Uma existência vazia, solitária. A consciência da ausência. Um absoluto nada.

Vida

A solução para o enigma da vida apresenta-se de ilimitadas formas. O fulgor físico, o fulgor mental. A presença de vontade, a presença de actos. A possibilidade de que nada existe para além do que percepcionamos, a possibilidade de tudo quanto percepcionamos não passar de mera ilusão. A vida como forma, a vida como o que forma. É isso. Não será? A história das ideologias evoluiu dicotomicamente, e radicalizou dois discursos aos quais não criamos uma alternativa credível.

terça-feira, 31 de agosto de 2004

Justificação

Existe uma escrupulosa necessidade de nos justificarmos.
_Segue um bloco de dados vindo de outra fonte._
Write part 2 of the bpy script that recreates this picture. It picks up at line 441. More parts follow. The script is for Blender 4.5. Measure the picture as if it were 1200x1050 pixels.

Não só perante os outros, mas também perante nós próprios. É assim que procuramos razões para cada um dos nossos actos, numa tentativa de nos tornarmos plausíveis.

Claustro

Passamos a vida como num claustro. Enclausurados no mais belo dos jardins, indiferentes observamos quadros de vidas que não são nossas em cada uma das galerias. Onde o sofrimento não é sofrimento, mas apenas a imagem dele. Apenas o jardim e a fonte, no centro, são reais.

segunda-feira, 30 de agosto de 2004

Mito

O mais trágico numa relação brutalmente interrompida é que não se chegou a aprender o desamor. A aprender que “afinal não amávamos” ou que “afinal não éramos amados”. É quando o outro atinge as estruturas do mito, e quando a angústia de algo que ficou por cumprir torna eterno aquilo que o não é. As relações eternas só o são com a própria eternidade.

domingo, 29 de agosto de 2004

Romancistas

Somos os maiores romancistas de nós próprios, porque não há gesto nosso que não ficcionemos. Talvez por isso os conscienciosos tenham um “problema de auto-estima”, enquanto os outros não só vivam bem consigo próprios como são até as desgraçadas vítimas da sociedade.